To those of you in the know, can you give me a comparison of Marmite and Vegemite. I have tried vegemite and while I never did acquire a taste for it just spread on toast I found it gave a lovely flavor to stew, soup, spaghetti etc. I did manage to use my entire jar of it in just a few months.
Just wondering how to compare the two. Is Marmite sweeter? saltier? beefier?
Definitely very much a comfort food for me. I love the stuff. I can see why people might not like it (hey, I don’t like peanut butter), but the extreme reactions I find a bit puzzling. It’s got a strong flavour, sure. But it’s just a sandwich spread, when all is said and done.
The good old Vegemite sandwich is great. Actually an open sandwich (bread ‘n’ Vegemite) is better. Teach your kids to like the stuff - ain’t nothing wrong with supermarket white sliced boring bread, margarine, and Vegemite.
Vegemite on toast is probably where it’s really at. Getting up into a blissed-out state there. English muffins are marvellous with it as well, as are crumpets (though I remember getting blank US stares last time I tried to describe an Australian crumpet on these boards - I don’t think you guys have them). They are round, pale things the diameter of a CD, about three quaters of an inch thick, and they have small holes all over the top (which just happen to hold melty butter and Vegemite perfectly). They are heavy, slightly moist, and only half-cooked when you buy them. Revolting in that state, they are heaven when toasted.
Vegemite and lettuce sandwiches are lovely.
It’s great on a single slice of thick poppyseed loaf as well.
An unusual, but quite tasty, snack is to butter and put Vegemite on a semi-sweet biscuit (like an Arrowroot). The sweet/Vegemite thing actually works for some reason. I used to like this as a kid.
I can’t say I’ve even done much actual cooking with it though.
Go gentle with it though. I think much of the North Anmerican revulsion is due to folks piling it on like peanut butter. Don’t do that until you become a hard case. you should be able to see the butter coming through here and there when you spread it. One millimetre is fine for newbies.
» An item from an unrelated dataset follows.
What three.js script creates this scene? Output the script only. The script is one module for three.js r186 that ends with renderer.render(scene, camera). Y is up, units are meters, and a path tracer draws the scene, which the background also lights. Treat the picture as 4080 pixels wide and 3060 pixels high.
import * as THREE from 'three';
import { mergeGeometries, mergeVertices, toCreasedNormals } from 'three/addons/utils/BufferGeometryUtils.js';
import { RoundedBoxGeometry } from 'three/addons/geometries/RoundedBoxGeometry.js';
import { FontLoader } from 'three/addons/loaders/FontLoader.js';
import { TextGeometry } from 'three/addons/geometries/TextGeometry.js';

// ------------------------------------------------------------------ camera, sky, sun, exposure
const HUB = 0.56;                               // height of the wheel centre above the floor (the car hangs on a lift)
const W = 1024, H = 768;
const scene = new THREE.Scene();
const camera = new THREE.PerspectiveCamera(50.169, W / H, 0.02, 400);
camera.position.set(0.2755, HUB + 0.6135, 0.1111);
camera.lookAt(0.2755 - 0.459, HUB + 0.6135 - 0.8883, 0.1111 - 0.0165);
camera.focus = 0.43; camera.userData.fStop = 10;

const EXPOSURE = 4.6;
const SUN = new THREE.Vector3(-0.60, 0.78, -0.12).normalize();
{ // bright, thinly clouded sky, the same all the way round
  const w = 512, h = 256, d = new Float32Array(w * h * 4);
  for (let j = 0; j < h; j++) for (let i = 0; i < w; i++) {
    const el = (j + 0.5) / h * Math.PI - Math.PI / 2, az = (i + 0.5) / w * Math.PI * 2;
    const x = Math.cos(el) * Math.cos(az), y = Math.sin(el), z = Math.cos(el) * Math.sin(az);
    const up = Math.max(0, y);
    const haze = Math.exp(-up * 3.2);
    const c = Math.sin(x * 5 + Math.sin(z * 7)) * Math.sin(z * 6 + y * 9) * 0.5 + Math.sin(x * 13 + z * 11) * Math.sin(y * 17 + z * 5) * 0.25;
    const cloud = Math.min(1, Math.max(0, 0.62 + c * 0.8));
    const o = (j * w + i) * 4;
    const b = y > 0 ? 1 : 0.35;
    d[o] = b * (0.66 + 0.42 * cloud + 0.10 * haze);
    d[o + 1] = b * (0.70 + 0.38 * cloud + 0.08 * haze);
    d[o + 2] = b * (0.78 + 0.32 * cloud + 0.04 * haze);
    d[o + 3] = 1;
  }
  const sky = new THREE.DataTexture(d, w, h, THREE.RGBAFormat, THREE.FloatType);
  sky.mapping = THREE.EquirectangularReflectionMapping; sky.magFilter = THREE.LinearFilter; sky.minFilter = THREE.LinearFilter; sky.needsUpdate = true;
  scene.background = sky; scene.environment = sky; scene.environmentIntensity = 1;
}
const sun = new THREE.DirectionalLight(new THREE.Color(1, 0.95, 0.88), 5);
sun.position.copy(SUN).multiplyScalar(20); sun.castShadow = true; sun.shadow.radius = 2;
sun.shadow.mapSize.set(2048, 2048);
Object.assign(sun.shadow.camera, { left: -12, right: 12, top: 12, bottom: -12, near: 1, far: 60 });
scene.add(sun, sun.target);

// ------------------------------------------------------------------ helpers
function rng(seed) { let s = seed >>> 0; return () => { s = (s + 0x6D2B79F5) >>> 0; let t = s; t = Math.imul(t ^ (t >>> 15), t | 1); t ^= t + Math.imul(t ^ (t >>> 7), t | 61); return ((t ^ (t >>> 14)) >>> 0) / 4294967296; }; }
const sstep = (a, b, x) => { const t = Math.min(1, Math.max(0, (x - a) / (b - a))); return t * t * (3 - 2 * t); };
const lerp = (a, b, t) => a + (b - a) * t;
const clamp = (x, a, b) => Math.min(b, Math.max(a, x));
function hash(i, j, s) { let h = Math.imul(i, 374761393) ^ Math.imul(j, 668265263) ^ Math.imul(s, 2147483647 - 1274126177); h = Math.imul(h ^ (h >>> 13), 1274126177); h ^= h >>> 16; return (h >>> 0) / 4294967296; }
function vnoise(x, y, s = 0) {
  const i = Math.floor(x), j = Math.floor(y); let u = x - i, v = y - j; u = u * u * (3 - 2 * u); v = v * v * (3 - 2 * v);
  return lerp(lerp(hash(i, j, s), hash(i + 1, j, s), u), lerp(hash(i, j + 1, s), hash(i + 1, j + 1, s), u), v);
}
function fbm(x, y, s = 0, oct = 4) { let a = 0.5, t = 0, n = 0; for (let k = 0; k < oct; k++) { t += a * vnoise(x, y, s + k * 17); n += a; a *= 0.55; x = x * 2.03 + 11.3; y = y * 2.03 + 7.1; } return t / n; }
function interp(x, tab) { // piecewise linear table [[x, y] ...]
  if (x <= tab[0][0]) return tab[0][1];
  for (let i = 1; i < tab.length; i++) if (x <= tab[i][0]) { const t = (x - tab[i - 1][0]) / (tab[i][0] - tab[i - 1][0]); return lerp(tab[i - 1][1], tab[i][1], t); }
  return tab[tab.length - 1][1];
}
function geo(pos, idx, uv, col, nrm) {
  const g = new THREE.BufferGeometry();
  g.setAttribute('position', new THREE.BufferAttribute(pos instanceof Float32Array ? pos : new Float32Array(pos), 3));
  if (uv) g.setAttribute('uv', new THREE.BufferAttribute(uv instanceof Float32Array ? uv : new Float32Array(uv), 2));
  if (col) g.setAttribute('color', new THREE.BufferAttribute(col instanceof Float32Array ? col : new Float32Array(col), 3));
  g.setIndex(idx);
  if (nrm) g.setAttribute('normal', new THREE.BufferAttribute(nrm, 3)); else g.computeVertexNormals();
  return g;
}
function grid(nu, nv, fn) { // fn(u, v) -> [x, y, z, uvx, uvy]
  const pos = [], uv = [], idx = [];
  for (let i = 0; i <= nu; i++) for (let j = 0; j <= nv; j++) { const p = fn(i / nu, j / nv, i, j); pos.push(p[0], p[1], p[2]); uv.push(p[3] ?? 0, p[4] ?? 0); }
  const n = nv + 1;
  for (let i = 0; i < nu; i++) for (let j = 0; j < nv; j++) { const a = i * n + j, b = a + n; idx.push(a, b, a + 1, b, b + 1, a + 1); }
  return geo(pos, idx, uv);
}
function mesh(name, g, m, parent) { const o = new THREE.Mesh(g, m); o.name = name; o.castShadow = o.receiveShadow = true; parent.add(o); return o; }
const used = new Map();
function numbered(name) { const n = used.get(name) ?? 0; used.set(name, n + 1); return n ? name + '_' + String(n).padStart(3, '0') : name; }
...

I’ve never heard of that before, but I’m going to try it as soon as I get home. I love my Milo.
I reckon a glass of orange juice to go with my Vegemite on toast is the perfect breakfast. Especially if I’ve been drinking the night before, so you get a hit of vitamins B and C.
Nope. Per the story linked above by Mr. yax, I went with a scrapingly thin layer for my first time out, and it still tasted like butthole. Must be something you get used to in youth.
An Australian friend just told me Vegemite is a great hangover remedy because it’s so rich in vitamin B. He said you have to lightly smear it onto your gums for that to work. Anyone else ever hear of that? He loves the stuff, and told me it made his mouth water just typing about it, because he’s been eating vegemite since he was 6 months old.
I’m a latecomer to Vegemite, only tasting it for the first time in 1985 or so.
It’s good in breakfast burritos. A friend at work liked it on his Thai BBQ chicken. (I liked that as well.)
One of the guys I worked with had been a missionary in Papua New Guinnea. He said he had a friend there who would carry a jar of Vegemite on a string, and dip is finger into it for a taste and a boost of energy whilst trekking through the jungle. As for my co-worker, he habitually ate an English muffin with marge and Vegemite, half a papaya, and a cuppa tea for breakfast every morning. When he returned to the States he found that his blood pressure, which had been a little high, had dropped dramatically and was now well within the normal range.